* **DATASET SECTION**
####################

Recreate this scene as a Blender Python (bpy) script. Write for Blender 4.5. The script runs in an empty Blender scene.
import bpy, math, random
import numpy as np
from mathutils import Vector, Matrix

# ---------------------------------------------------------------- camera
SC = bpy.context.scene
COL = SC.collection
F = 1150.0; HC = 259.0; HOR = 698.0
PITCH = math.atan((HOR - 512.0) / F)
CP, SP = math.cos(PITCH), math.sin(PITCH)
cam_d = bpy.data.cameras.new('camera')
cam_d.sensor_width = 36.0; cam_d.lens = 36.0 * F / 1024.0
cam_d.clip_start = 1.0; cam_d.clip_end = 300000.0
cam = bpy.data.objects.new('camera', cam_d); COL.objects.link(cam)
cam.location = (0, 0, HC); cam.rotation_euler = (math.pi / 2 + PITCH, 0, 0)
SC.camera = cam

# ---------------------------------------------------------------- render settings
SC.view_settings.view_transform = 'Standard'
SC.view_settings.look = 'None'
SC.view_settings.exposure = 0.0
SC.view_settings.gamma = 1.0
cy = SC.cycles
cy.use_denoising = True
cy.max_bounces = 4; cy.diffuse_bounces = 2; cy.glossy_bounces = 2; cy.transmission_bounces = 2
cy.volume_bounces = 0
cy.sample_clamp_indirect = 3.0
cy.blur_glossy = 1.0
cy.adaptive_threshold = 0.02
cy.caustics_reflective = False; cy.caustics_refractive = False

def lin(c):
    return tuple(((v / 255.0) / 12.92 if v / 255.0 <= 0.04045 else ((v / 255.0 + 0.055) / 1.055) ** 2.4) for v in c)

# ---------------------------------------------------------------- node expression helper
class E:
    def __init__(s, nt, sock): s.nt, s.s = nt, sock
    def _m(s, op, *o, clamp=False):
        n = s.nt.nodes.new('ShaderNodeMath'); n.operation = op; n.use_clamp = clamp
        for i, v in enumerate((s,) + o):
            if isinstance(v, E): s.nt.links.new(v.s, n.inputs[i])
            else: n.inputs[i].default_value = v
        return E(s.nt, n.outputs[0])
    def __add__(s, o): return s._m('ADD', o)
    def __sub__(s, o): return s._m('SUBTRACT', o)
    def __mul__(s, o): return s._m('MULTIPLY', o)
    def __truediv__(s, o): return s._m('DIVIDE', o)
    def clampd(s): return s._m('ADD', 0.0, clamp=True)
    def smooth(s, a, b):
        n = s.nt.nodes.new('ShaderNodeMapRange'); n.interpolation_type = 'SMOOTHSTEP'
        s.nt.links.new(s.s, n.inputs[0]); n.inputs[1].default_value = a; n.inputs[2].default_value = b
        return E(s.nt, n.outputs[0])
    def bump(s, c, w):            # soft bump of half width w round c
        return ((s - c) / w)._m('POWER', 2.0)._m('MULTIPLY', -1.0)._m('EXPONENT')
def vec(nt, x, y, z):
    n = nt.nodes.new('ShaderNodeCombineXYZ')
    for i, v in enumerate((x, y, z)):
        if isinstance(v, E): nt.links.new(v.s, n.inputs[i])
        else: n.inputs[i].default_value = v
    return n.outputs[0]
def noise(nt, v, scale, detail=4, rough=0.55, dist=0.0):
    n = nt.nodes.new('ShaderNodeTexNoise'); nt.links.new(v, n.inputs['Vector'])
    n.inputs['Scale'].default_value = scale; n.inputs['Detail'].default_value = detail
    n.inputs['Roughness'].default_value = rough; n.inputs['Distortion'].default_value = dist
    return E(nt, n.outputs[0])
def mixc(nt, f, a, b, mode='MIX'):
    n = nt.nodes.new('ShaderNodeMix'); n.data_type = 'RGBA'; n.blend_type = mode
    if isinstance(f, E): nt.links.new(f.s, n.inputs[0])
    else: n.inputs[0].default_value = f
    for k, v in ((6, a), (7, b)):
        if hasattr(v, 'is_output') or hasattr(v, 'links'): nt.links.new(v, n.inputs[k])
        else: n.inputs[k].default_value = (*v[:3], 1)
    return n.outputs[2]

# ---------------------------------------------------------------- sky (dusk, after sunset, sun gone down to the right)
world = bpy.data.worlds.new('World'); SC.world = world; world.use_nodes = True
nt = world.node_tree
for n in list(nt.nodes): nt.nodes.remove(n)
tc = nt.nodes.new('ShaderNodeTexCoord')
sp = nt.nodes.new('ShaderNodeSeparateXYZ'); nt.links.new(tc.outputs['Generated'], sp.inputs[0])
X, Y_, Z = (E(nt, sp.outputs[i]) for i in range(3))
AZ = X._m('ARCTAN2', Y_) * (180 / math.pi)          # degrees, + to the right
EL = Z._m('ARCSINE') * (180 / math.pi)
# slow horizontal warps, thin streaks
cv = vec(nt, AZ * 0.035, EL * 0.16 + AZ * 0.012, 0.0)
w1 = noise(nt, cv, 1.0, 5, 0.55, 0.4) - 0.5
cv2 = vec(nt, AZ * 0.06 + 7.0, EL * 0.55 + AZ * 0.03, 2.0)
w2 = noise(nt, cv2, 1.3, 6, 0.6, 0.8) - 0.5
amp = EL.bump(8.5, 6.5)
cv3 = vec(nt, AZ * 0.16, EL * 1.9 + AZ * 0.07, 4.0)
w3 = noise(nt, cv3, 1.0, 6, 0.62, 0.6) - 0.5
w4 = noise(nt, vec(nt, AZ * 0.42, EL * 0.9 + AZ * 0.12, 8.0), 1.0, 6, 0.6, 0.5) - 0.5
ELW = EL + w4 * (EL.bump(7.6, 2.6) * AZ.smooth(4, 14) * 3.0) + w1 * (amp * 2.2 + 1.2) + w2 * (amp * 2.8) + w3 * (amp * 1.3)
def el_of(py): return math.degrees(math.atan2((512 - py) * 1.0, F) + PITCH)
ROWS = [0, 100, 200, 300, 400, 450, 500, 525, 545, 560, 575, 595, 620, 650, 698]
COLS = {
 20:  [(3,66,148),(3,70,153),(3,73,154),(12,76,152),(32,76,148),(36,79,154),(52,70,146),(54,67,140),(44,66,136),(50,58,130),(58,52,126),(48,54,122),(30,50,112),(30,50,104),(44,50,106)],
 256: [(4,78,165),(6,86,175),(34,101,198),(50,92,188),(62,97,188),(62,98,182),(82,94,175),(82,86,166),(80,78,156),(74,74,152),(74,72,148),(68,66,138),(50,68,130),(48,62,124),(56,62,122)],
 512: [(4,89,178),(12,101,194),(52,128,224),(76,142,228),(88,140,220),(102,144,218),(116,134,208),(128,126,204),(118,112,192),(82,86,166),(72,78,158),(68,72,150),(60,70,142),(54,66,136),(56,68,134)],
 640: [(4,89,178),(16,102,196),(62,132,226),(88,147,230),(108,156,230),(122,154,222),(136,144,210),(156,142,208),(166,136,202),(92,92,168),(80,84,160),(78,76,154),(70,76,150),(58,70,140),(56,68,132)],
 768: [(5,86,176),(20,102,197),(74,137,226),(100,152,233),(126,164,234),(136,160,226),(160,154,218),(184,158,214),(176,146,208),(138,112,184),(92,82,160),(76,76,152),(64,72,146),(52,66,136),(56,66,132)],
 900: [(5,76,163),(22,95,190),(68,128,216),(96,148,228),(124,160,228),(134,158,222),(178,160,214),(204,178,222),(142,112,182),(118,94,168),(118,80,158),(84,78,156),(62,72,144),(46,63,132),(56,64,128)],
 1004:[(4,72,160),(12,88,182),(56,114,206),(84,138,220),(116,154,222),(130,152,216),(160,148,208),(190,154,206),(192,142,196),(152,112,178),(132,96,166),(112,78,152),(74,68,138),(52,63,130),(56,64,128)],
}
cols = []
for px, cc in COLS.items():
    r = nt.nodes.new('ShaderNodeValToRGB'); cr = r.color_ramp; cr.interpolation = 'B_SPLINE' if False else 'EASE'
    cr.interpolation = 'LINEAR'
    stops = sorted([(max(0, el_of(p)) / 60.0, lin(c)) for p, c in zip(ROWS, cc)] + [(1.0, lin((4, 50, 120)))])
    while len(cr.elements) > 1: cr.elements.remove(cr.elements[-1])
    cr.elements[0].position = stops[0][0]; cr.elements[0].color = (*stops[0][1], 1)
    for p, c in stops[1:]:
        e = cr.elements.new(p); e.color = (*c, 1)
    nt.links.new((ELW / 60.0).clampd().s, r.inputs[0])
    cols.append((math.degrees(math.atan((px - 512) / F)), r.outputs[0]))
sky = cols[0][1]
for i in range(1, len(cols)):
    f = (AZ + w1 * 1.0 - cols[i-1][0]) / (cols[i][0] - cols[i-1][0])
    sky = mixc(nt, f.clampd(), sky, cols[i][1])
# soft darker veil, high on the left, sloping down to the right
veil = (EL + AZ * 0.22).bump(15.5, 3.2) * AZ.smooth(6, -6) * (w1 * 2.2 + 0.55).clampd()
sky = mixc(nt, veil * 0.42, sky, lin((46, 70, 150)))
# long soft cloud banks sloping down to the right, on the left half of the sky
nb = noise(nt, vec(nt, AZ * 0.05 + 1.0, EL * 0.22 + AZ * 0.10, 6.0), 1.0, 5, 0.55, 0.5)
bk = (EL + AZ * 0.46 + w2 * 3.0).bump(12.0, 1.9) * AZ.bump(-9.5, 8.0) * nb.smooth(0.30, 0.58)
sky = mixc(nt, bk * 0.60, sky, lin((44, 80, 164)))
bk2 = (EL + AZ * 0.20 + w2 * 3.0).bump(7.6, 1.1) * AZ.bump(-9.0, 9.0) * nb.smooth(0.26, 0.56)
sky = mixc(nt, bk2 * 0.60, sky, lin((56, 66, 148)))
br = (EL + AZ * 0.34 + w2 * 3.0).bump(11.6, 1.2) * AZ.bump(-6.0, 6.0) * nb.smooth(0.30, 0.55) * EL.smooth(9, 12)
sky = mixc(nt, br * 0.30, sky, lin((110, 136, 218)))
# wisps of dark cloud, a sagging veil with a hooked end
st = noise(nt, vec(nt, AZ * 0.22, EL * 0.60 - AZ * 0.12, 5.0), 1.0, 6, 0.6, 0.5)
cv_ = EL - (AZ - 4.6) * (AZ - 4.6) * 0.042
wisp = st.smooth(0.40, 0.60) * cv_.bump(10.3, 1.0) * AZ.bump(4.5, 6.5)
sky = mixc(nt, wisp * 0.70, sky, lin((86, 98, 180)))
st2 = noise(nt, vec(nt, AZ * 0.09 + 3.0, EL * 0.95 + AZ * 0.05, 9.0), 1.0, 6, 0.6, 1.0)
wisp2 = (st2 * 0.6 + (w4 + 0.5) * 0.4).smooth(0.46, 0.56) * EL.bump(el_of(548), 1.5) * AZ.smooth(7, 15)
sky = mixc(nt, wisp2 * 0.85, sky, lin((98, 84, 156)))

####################

* **TASK BRIEF**
Lines from the start of the material above through the line containing "SC.camera = cam" are to be duplicated exactly, and only those.

* **SOLUTION TO THIS EXERCISE**
Recreate this scene as a Blender Python (bpy) script. Write for Blender 4.5. The script runs in an empty Blender scene.
import bpy, math, random
import numpy as np
from mathutils import Vector, Matrix

# ---------------------------------------------------------------- camera
SC = bpy.context.scene
COL = SC.collection
F = 1150.0; HC = 259.0; HOR = 698.0
PITCH = math.atan((HOR - 512.0) / F)
CP, SP = math.cos(PITCH), math.sin(PITCH)
cam_d = bpy.data.cameras.new('camera')
cam_d.sensor_width = 36.0; cam_d.lens = 36.0 * F / 1024.0
cam_d.clip_start = 1.0; cam_d.clip_end = 300000.0
cam = bpy.data.objects.new('camera', cam_d); COL.objects.link(cam)
cam.location = (0, 0, HC); cam.rotation_euler = (math.pi / 2 + PITCH, 0, 0)
SC.camera = cam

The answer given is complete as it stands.